Question

You roll two fair dice. Find the probability that the first die is a 6 given that the minimum of the two numbers is a 2.

Answer 1

1/9 = 0.1111 = 11.11% probability that the first die is a 6 given that the minimum of the two numbers is a 2.

Explanation:

Conditional Probability

We use the conditional probability formula to solve this question. It is

`P(B|A) = (P(A \cap B))/(P(A))`

In which

P(B|A) is the probability of event B happening, given that A happened.

`P(A \cap B)` is the probability of both A and B happening.

P(A) is the probability of A happening.

In this question:

Event A: Minimum of the two numbers is 2.

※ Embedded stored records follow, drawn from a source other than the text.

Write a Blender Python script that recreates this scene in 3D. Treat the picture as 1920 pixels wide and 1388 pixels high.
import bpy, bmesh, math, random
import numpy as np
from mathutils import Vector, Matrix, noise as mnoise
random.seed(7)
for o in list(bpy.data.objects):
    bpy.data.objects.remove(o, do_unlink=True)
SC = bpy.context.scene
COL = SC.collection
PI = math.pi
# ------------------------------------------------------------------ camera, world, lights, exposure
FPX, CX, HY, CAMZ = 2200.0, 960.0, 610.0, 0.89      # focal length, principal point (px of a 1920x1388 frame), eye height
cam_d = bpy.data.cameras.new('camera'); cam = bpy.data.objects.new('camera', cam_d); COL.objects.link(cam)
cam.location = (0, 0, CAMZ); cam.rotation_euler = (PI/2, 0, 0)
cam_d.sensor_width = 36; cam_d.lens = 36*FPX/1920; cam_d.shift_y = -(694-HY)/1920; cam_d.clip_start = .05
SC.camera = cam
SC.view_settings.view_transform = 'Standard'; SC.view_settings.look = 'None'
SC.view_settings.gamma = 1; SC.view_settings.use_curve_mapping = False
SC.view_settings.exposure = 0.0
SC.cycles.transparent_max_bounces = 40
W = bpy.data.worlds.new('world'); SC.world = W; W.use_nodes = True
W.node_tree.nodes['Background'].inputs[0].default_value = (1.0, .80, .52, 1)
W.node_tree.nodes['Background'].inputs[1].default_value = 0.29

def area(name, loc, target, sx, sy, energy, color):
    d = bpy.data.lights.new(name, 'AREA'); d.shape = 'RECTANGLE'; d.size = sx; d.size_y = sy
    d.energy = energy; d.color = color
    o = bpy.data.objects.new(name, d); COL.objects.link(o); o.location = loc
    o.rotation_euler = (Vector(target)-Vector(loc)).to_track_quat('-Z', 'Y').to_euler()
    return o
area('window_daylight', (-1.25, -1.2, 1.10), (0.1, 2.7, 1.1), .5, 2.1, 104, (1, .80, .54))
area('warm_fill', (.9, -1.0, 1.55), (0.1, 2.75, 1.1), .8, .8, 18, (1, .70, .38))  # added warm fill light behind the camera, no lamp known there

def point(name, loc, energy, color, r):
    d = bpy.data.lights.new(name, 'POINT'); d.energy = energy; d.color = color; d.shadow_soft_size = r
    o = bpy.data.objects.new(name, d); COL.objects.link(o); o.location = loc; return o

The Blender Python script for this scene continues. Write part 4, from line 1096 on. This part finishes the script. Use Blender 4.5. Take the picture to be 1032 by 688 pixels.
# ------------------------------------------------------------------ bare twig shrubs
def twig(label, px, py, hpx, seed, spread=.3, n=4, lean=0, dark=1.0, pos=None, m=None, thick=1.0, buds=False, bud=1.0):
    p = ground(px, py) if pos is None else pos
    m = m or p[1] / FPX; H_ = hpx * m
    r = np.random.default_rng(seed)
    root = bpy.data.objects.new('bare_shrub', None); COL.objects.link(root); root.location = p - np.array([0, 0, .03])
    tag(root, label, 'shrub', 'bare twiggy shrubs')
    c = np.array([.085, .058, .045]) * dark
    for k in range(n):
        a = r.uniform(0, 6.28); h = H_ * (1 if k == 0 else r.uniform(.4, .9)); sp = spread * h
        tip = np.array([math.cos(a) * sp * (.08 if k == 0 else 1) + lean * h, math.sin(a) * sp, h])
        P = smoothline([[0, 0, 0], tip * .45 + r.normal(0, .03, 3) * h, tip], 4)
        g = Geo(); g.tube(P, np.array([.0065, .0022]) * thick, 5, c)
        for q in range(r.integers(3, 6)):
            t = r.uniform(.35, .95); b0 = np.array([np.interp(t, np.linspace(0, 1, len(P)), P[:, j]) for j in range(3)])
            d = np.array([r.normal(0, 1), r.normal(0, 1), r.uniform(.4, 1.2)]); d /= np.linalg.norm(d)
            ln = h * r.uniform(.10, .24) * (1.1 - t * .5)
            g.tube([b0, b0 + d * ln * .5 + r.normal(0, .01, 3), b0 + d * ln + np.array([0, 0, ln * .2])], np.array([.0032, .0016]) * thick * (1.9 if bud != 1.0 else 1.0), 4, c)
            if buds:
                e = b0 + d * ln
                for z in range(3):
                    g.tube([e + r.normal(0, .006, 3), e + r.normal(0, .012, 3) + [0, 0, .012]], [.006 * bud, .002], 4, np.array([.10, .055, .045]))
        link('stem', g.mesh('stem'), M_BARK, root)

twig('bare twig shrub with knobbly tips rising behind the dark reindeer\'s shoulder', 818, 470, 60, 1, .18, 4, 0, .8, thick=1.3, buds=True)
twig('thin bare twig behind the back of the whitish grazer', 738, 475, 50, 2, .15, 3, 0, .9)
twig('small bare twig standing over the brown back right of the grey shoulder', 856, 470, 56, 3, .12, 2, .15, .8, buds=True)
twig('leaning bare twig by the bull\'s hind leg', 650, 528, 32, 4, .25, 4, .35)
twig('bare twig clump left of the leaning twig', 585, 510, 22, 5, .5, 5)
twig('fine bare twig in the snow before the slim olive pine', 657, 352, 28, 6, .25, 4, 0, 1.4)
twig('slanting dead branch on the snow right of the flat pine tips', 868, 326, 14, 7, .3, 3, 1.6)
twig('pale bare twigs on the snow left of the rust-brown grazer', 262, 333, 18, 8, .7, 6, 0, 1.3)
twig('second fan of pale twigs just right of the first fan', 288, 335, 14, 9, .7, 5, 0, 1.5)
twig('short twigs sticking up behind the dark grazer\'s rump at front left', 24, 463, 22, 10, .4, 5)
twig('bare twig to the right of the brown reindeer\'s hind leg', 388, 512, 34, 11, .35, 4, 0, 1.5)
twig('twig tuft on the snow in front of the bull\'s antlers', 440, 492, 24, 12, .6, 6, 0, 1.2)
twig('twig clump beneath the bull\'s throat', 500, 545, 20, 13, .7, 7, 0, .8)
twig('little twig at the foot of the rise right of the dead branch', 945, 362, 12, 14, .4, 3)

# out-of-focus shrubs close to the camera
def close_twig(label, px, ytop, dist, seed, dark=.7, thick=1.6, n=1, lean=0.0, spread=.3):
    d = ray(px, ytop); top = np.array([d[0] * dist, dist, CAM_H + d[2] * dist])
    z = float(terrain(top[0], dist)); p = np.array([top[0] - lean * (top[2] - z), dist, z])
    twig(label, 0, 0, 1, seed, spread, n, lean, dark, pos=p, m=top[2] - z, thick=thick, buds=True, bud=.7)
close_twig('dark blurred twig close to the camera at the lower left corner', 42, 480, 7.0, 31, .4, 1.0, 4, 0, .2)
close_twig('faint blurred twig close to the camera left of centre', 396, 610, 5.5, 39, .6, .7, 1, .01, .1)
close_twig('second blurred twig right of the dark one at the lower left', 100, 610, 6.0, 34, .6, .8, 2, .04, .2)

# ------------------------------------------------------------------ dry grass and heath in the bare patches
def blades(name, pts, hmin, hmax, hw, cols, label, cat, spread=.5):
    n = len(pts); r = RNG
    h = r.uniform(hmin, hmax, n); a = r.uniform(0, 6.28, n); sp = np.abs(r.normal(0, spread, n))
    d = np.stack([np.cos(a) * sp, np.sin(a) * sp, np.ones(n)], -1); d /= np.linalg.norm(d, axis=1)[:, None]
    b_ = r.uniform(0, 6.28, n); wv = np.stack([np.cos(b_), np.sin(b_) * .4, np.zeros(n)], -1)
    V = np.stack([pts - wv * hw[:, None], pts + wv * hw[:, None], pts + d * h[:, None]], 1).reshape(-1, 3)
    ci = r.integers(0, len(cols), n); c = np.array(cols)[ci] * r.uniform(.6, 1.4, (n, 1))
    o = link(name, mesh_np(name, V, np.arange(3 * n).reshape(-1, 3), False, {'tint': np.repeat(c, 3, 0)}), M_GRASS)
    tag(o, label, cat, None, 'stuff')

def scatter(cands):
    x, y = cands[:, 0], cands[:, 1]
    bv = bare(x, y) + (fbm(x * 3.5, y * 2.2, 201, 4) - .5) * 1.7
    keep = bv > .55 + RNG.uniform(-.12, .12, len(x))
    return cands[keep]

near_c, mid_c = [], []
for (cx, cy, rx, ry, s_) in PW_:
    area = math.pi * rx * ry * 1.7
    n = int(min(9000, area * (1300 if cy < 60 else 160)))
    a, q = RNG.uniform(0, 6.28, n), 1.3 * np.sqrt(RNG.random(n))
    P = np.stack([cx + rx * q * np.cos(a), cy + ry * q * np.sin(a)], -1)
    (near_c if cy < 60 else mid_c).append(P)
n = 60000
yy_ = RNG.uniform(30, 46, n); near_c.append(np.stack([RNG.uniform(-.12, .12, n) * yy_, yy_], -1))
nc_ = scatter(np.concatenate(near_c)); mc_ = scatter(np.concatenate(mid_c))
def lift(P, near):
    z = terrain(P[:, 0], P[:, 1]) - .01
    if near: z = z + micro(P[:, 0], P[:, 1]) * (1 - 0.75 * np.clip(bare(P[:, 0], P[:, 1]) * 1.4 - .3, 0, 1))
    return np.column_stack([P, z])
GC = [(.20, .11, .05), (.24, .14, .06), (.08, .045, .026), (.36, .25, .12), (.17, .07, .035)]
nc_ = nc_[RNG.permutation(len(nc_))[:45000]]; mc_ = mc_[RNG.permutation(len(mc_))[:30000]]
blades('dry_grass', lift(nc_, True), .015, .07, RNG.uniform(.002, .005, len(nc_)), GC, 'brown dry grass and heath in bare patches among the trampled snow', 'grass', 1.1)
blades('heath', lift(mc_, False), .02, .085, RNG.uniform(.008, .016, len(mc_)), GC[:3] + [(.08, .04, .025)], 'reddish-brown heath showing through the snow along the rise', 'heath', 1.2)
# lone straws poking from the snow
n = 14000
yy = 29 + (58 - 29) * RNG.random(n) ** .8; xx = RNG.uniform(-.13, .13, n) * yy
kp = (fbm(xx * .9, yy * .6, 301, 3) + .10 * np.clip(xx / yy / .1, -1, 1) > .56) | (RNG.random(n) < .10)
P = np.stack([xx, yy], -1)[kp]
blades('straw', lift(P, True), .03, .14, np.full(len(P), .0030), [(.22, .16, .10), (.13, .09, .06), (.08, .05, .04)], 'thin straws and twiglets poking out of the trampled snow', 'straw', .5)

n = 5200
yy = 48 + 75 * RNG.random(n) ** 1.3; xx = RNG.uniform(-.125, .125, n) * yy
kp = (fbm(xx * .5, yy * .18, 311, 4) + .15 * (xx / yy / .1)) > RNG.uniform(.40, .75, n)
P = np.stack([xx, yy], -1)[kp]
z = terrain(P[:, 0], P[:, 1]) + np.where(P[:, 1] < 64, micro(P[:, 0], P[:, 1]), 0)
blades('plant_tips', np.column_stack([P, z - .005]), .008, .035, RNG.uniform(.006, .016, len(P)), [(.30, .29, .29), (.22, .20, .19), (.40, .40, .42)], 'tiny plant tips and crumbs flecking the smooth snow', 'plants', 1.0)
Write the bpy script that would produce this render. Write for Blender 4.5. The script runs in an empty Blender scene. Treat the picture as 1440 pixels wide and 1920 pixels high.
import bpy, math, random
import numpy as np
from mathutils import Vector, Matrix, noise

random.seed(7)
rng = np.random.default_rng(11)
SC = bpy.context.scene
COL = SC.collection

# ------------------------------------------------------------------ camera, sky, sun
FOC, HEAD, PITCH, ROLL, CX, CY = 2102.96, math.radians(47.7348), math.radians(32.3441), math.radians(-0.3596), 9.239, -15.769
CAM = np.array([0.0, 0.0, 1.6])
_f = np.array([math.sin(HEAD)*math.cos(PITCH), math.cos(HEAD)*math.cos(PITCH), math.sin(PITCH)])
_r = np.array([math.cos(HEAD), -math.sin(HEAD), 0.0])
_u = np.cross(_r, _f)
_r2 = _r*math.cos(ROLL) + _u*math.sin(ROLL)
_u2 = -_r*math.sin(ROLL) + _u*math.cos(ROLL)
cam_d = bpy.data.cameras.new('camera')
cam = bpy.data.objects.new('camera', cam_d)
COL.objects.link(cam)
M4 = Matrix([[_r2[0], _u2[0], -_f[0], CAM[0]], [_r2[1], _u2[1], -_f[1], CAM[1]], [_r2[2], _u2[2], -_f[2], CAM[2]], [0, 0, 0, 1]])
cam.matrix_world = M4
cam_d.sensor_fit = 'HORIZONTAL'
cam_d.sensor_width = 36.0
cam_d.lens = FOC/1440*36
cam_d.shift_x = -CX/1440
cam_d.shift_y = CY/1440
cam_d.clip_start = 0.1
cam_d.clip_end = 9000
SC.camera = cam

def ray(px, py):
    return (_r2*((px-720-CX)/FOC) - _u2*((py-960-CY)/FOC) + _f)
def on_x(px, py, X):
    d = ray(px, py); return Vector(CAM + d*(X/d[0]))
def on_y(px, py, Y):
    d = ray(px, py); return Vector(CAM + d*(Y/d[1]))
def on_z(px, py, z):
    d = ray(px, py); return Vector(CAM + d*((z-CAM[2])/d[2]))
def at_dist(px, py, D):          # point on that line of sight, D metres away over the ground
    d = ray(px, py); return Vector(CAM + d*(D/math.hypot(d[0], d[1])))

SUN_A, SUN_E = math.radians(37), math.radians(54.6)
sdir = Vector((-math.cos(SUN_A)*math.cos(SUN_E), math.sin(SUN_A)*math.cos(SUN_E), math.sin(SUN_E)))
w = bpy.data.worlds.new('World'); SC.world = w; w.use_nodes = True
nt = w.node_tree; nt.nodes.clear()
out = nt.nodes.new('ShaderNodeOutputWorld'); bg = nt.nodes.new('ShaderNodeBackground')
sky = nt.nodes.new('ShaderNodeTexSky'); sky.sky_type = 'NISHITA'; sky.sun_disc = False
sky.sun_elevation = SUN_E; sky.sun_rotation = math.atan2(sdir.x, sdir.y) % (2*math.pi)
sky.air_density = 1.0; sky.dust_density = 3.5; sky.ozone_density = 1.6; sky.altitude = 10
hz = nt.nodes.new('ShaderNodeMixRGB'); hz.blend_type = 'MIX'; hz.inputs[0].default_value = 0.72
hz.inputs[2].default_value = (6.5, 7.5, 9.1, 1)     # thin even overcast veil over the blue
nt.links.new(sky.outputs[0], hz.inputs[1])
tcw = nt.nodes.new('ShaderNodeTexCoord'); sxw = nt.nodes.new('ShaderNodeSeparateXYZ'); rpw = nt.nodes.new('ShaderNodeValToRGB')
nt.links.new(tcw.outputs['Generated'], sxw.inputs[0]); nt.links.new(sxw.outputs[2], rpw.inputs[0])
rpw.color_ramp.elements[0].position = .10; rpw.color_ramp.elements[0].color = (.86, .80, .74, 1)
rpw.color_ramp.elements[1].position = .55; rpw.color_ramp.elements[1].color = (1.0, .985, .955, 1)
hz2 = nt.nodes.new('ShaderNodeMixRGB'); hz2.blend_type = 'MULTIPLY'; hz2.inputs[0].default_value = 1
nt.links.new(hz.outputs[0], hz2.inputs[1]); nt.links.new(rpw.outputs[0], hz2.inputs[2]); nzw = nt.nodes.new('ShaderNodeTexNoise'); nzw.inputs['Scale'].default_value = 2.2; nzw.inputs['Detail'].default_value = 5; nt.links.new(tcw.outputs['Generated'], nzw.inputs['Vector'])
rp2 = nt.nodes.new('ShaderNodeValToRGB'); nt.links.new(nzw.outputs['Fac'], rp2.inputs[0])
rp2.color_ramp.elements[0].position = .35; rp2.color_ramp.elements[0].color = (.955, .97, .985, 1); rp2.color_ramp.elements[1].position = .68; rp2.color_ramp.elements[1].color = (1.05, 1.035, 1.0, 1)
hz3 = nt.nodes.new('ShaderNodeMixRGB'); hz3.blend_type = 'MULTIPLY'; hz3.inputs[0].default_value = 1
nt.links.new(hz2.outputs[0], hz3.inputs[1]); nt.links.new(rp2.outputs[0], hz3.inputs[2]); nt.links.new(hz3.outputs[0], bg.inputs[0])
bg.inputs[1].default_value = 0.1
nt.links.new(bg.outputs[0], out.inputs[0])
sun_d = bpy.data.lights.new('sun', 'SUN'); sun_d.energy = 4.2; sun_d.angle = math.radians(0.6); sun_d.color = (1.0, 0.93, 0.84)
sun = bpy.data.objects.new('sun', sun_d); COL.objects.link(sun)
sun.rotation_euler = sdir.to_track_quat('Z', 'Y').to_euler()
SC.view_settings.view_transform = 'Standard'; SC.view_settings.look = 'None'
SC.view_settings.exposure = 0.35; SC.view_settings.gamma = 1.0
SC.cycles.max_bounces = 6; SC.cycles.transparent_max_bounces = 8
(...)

Event B: First die in a 6.

Fair dice:

Each throw has 6 equally likely outcomes. Thus, in total, there are
`6^2 = 36` possible outcomes.

Minimum of the two numbers is a 2.

(2,2), (2,3), (3,2), (2,4), (4,2), (2,5), (5,2), (2,6), (6,2).

9 total outcomes in which the minumum of the two numbers is a two, which means that:

`P(A) = (9)/(36)`

Minimum of the two numbers is a 2, and the first die is a 6.

Only one possible outcome, (6,2). So

`P(A \cap B) = (1)/(36)`

Probability that the first die is a 6 given that the minimum of the two numbers is a 2.

`P(B|A) = (P(A \cap B))/(P(A)) = ((1)/(36))/((9)/(36)) = (1)/(9) 0.1111`

1/9 = 0.1111 = 11.11% probability that the first die is a 6 given that the minimum of the two numbers is a 2.